Sembra quasi che implicitamente in quella motivazione sia sottinteso il messaggio che il giudice non si debba interessare di verificare se vi sia stata una relazione tra la sequenza di attentati e stragi politiche messe a segno in quegli anni e la oramai accertata esistenza di strutture clandestine, formate da civili, ed in particolare da neofascisti – addestrate e supportate da organismi segreti delle FF.AA. italiane americane – rivolte a creare le premesse per un rivolgimento politico violento. Una relazione che aveva dato per scontata il gen. Maletti nella sua lunga deposizione resa in videoconferenza dal Sud Africa nell’aprile dello scorso anno, la danno per scontata altri ufficiali sentiti nel corso delle indagini. Lo ha ammesso nelle sue memorie anche Edgardo Sogno affermando “Violante aveva ragione”, con riferimento al giudice che lo aveva inquisito per cospirazione politica. Se ne trova qualche riscontro anche nei documenti degli archivi americani oramai di pubblico dominio.

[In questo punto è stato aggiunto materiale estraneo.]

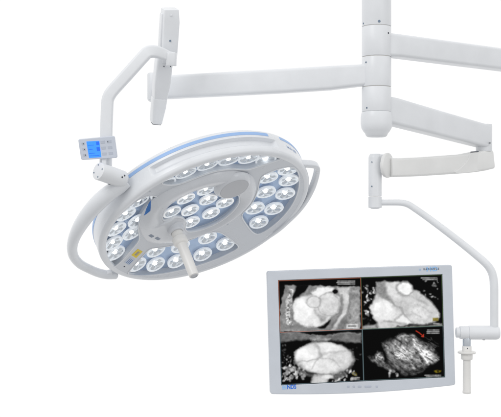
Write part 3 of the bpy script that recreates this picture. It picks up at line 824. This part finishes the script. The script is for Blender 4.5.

Il materiale documentale di questo processo, trasferito su supporto informatico, rappresenta oggi il più grosso archivio sulla storia della nostra democrazia esistente in Italia. Centinaia di studiosi nei prossimi anni rivolgeranno il loro interesse ad analizzarlo e studiarlo. Mi chiedo come ci si possa nascondere dietro un dito e pensare che questo distacco dalla realtà possa restare nel corso del tempo immune da valutazioni e critiche.
Per ora aspettiamo fiduciosi che i giudici di appello demoliscano questo castello di carta. “E’ più facile demolire che costruire”, ma questa volta, ci auguriamo, la massima d’esperienza funzionerà a favore di una decisione di appello più meditata.
Claudio Nunziata - Magistrato in pensione. In qualità di sostituto presso la Procura di Bologna, ha svolto le prime indagini nei tre processi per le stragi che, tra il 1974 ed il 1984, hanno interessato la città di Bologna (treno Italicus, stazione di Bologna, rapido 904). Ha scritto numerosi saggi ed analisi in materia di criminalità economica e storia dell'eversione.